§ GIVEN PROBLEM: Of all the lines in these entries, how many contain the string "More"? Give only that count.

§ THE DATA:
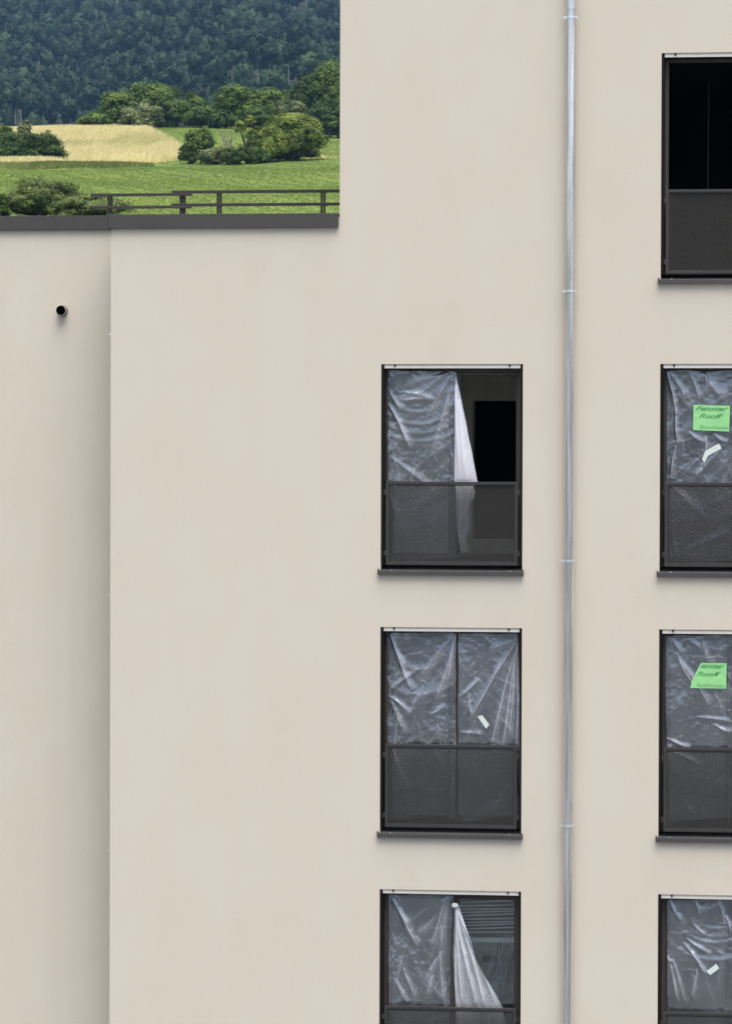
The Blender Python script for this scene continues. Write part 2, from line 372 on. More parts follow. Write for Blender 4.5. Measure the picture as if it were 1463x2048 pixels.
# ------------------------------------------------------------------ trees and bushes
def leaves(lobes, nl, size, rng, clumps=26, spread=.26, shell=(.72, 1.05), updown=.35, nr=.55, tn=.16):
    """leaf diamonds in clumps over a set of ellipsoid lobes -> V, F, tint"""
    vol = np.array([(l[3]*l[4]*l[5])**(2/3) for l in lobes]); vol = vol/vol.sum(); out = []; tin = []; nor = []
    for li, l in enumerate(lobes):
        c = np.array(l[:3]); r = np.array(l[3:6]); K = clumps; m_ = max(30, int(nl*vol[li]))
        cdn = rng.normal(0, 1, (K, 3)); cdn /= np.linalg.norm(cdn, axis=1)[:, None]; cdn[:, 2] = np.where(cdn[:, 2] < -.55, -cdn[:, 2], cdn[:, 2])
        cr = rng.uniform(shell[0], shell[1], K); ct = rng.normal(.5, .26, K)
        w_ = rng.integers(0, K, m_); off = rng.normal(0, 1, (m_, 3))*spread*rng.uniform(.6, 1.2, K)[w_][:, None]
        q = cdn[w_]*cr[w_][:, None] + off
        far = np.linalg.norm(q, axis=1); q = np.where((far > 1.22)[:, None], q/far[:, None]*rng.uniform(.9, 1.2, m_)[:, None], q)
        p = c + q*r; nn = q + rng.normal(0, nr, (m_, 3)); nn[:, 2] += updown
        out.append(p); nor.append(nn); tin.append(np.clip(ct[w_]+rng.normal(0, tn, m_), 0, 1))
    P = np.concatenate(out); Nn = np.concatenate(nor); T = np.concatenate(tin); n = len(P)
    Nn /= np.linalg.norm(Nn, axis=1)[:, None]+1e-9
    a = np.cross(Nn, rng.normal(0, 1, (n, 3))); a /= np.linalg.norm(a, axis=1)[:, None]+1e-9; b_ = np.cross(Nn, a)
    s = (size*rng.uniform(.6, 1.35, n))[:, None]
    V = np.stack([P-a*s*.6, P-b_*s*.36, P+a*s*.6, P+b_*s*.36], 1).reshape(-1, 3)
    return V, np.arange(4*n).reshape(n, 4), np.repeat(T, 4)
def blob_np(c, r, rng, n=7):
    bm = bmesh.new(); bmesh.ops.create_icosphere(bm, subdivisions=2, radius=1)
    V = np.array([v.co[:] for v in bm.verts]); Fc = np.array([[v.index for v in f.verts] for f in bm.faces]); bm.free()
    V = V*(1+rng.normal(0, .08, (len(V), 1)))
    return np.array(c)+V*np.array(r), Fc
FOL = {
 'dark': foliage('dark_green_leaves', (.010, .027, .006), (.072, .122, .025)),
 'mid': foliage('mid_green_leaves', (.016, .042, .008), (.125, .190, .034)),
 'yellow': foliage('yellow_green_leaves', (.050, .085, .012), (.215, .265, .055)),
 'grey': foliage('grey_green_leaves', (.030, .050, .016), (.215, .250, .110)),
 'olive': foliage('olive_green_leaves', (.022, .048, .008), (.175, .230, .045)),
 'near': foliage('pale_backed_leaves', (.014, .032, .008), (.165, .215, .065)),
}
CORE = foliage('inner_leaves', (.014, .028, .008), (.03, .05, .015), .1)
def bush(px, ytop, width, d, style, name, label, cat, seed, nl=7000, leaf=.30, lobes=9, crown_tint=None, trunk=.18, form='round', group=None, depth=None):
    rg = np.random.default_rng(seed); P = at(px, 300, d-35); x = float(P[0]); y = d-35.0
    width *= 1.12 if d > 500 else 1.0
    W = width/F*math.hypot(d, .18*d); base = float(zg(x, y)); H = float(_zrow(d, ytop) + .0029*0 - base)
    H = max(H, 1.2); D = (depth or W)
    root = empty(name, (x, y, base), label, cat, group)
    L = []
    if form == 'round':
        L.append((x, y, base+H*.48, W*.45, D*.45, H*.47)); lobes = lobes+2
        for i in range(lobes):
            an = 2*math.pi*i/lobes + rg.uniform(-.3, .3); h = rg.uniform(.12, .78); rr = .33*math.sqrt(max(.1, 1-(h-.35)**2*2.1))
            s = rg.uniform(.17, .25)
            L.append((x+math.cos(an)*W*rr, y+math.sin(an)*D*rr, base+H*h, W*s, D*s, H*s*1.0))
        L.append((x+rg.uniform(-.08, .08)*W, y, base+H*.80, W*.22, D*.22, H*.2))
    elif form == 'low':
        for i in range(lobes+2):
            u = rg.uniform(-.38, .38); hh = (1-abs(u)*.7)*rg.uniform(.75, 1.0)
            L.append((x+u*W, y+rg.uniform(-.2, .2)*D, base+H*hh*.45, W*rg.uniform(.13, .2), D*.2, H*hh*.5))
    elif form == 'tree':
        for i in range(lobes):
            h = rg.uniform(.45, .9); an = rg.uniform(0, 6.28); rr = .30*math.sin((h-.3)/.7*math.pi)+.05
            s = rg.uniform(.14, .22); L.append((x+math.cos(an)*W*rr, y+math.sin(an)*D*rr, base+H*h, W*s, D*s, H*s*.62))
    V, Fc, T = leaves(L, nl, leaf, rg, clumps=17 if form != 'tree' else 12, spread=.19, nr=.30, shell=(.66, 1.12))
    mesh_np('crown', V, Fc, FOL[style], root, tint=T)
    mb = MB(); tr = W*trunk*.12+.05
    mb.tube((x, y, base-.3), (x+.1, y, base+H*.45), tr*1.5, tr*.8, 8)
    for l in L[:7]:
        mb.tube((x, y, base+H*(.12 if form != 'tree' else .25)), (l[0], l[1], l[2]), tr*.8, tr*.2, 6)
    mb.build('trunk', MT['bark'], root, bevel=-1)
    if form != 'tree':
        vs = []; fs = []; o = 0
        for l in L:
            a, f_ = blob_np(l[:3], [l[3]*.62, l[4]*.62, l[5]*.62], rg); vs.append(a); fs.append(f_+o); o += len(a)
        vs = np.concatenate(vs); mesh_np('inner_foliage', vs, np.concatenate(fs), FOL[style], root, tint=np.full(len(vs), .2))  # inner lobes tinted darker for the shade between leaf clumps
    return root
G1 = 'trees and bushes of the hedgerow in front of the forest'; G2 = 'bushes on the green slope'; G3 = 'bushes left of the dry meadow'; G4 = 'bushes close behind the left roof'
B = [
 (190, 216, 62, 598, 'mid', 'bush', 'low green bush at the far left end of the hedgerow, beside the dry grass', 'bush', 11, 5200, .34, 8, 'round', G1),
 (238, 176, 82, 604, 'mid', 'bush', 'rounded green bush second from the left end of the hedgerow', 'bush', 12, 7600, .36, 9, 'round', G1),
 (306, 157, 100, 610, 'mid', 'tree', 'broad bright-topped feathery tree, the tallest one left of the hedgerow dip', 'tree', 13, 10500, .38, 11, 'round', G1),
 (281, 199, 78, 588, 'grey', 'bush', 'pale grey-green bush before the left hedgerow, beside the top of the dry grass', 'bush', 14, 7500, .33, 9, 'round', G1),
 (352, 190, 72, 600, 'dark', 'bush', 'dark green bush right of the pale grey-green bush', 'bush', 15, 6500, .36, 8, 'round', G1),
 (387, 178, 54, 612, 'mid', 'tree', 'narrow light-topped tree in the dip of the hedgerow', 'tree', 16, 5500, .36, 8, 'round', G1),
 (402, 207, 74, 594, 'dark', 'bush', 'low dark bush at the foot of the hedgerow before the rounded bright tree', 'bush', 17, 6500, .36, 9, 'round', G1),
 (470, 165, 94, 612, 'mid', 'tree', 'rounded bright green tree with fresh leaves in the middle of the hedgerow', 'tree', 18, 9800, .38, 11, 'round', G1),
 (452, 214, 80, 590, 'dark', 'bush', 'dark bush along the meadow edge below the rounded bright tree', 'bush', 19, 6000, .35, 8, 'low', G1),
 (537, 171, 80, 612, 'mid', 'tree', 'green tree with a pointed tip right of the rounded bright tree', 'tree', 20, 8200, .37, 10, 'round', G1),
 (515, 206, 70, 596, 'dark', 'bush', 'dark bush behind the yellow-green sapling', 'bush', 21, 6000, .35, 8, 'round', G1),
 (584, 194, 76, 598, 'grey', 'bush', 'dull grey-green bush behind the big round bush', 'bush', 22, 6800, .33, 9, 'round', G1),
 (616, 143, 76, 606, 'dark', 'tree', 'dark tree with whitish leaf tips beside the tallest tree', 'tree', 23, 9000, .42, 10, 'round', G1),
 (668, 113, 96, 614, 'mid', 'tree', 'tallest round tree at the right end of the hedgerow, cut by the house wall', 'tree', 24, 12500, .36, 12, 'round', G1),
 (660, 196, 84, 585, 'dark', 'bush', 'dark bush under the tallest tree, against the house wall', 'bush', 25, 8000, .35, 9, 'round', G1),
 (722, 170, 90, 600, 'dark', 'bush', 'dark bush hidden behind the house wall at the hedgerow end', 'bush', 26, 5000, .36, 9, 'round', G1),
 (790, 160, 95, 606, 'mid', 'tree', 'round green tree beyond the picture, hidden behind the tall wall', 'tree', 27, 7000, .38, 10, 'round', G1),
 (870, 175, 90, 600, 'dark', 'bush', 'dark bush ending the hedgerow far behind the tall wall', 'bush', 28, 5000, .38, 9, 'round', G1),
 (-75, 250, 90, 432, 'dark', 'bush', 'dark bush just outside the left picture edge beside the dry grass', 'bush', 46, 6000, .24, 9, 'round', G3),
 (402, 250, 66, 432, 'mid', 'bush', 'upright green bush at the left end of the island of bushes on the slope', 'bush', 31, 6000, .22, 8, 'round', G2),
 (380, 280, 50, 431, 'dark', 'bush', 'small dark bush at the corner where dry grass meets the slope', 'bush', 32, 3600, .22, 7, 'round', G2),
 (440, 280, 92, 428, 'grey', 'bush', 'low bush with pale leaves on the slope left of the sapling', 'bush', 33, 7000, .22, 9, 'low', G2),
 (500, 277, 98, 428, 'dark', 'bush', 'low dark bush at the foot of the yellow-green sapling', 'bush', 34, 7000, .22, 9, 'low', G2),
 (584, 222, 128, 434, 'olive', 'bush', 'biggest round bush on the slope, dark below and yellow-green on top', 'bush', 35, 21000, .24, 14, 'round', G2),
 (540, 246, 70, 430, 'yellow', 'bush', 'yellow-green bush leaning on the left side of the big round bush', 'bush', 36, 7500, .22, 9, 'round', G2),
 (20, 256, 112, 428, 'dark', 'bush', 'dark bush at the left edge of the view in front of the dry grass', 'bush', 41, 8500, .23, 10, 'round', G3),
 (86, 260, 92, 426, 'dark', 'bush', 'dark bush at the right end of the left bush group', 'bush', 42, 8500, .23, 10, 'round', G3),
 (52, 232, 46, 436, 'grey', 'bush', 'pale-leaved upright bush sticking out above the left bush group', 'bush', 43, 4200, .22, 7, 'round', G3),
 (8, 240, 66, 440, 'mid', 'bush', 'pale green bush rising behind the dark left bushes at the picture edge', 'bush', 44, 6000, .23, 8, 'round', G3),
 (98, 250, 40, 438, 'grey', 'bush', 'small pale-leaved bush above the right end of the left bush group', 'bush', 45, 4000, .22, 7, 'round', G3),
 (86, 346, 165, 236, 'near', 'bush', 'large bush with pale glinting leaves rising behind the left roof edge', 'bush', 51, 24000, .115, 14, 'round', G4),
 (182, 376, 160, 232, 'near', 'bush', 'lower spreading bush behind the left end of the roof railing', 'bush', 52, 15000, .115, 11, 'round', G4),
 (-4, 378, 52, 234, 'dark', 'bush', 'small dark bush at the left picture edge behind the roof edge', 'bush', 53, 6000, .12, 8, 'round', G4),
]
for s in B: bush(s[0], s[1], s[2], s[3], s[4], s[5], s[6], s[7], s[8], s[9], s[10], s[11], form=s[12], group=s[13])
bush(494, 226, 62, 429, 'yellow', 'sapling', 'yellow-green sapling with thin visible stems on the slope', 'tree', 61, 2600, .22, 9, trunk=.25, form='tree', group=G2)
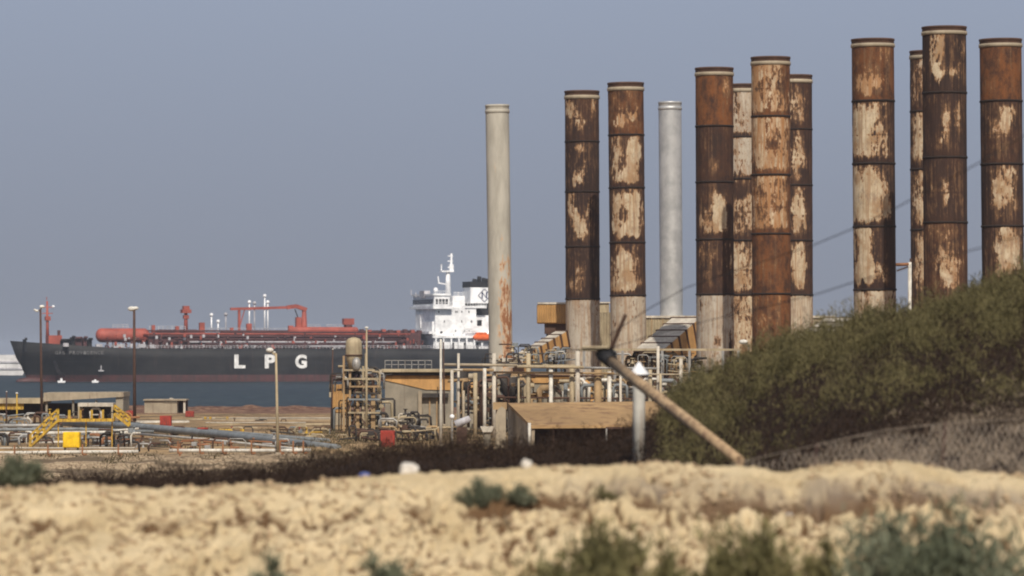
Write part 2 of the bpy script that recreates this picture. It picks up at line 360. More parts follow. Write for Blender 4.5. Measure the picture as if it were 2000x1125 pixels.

§ EXERCISE RESULT: 2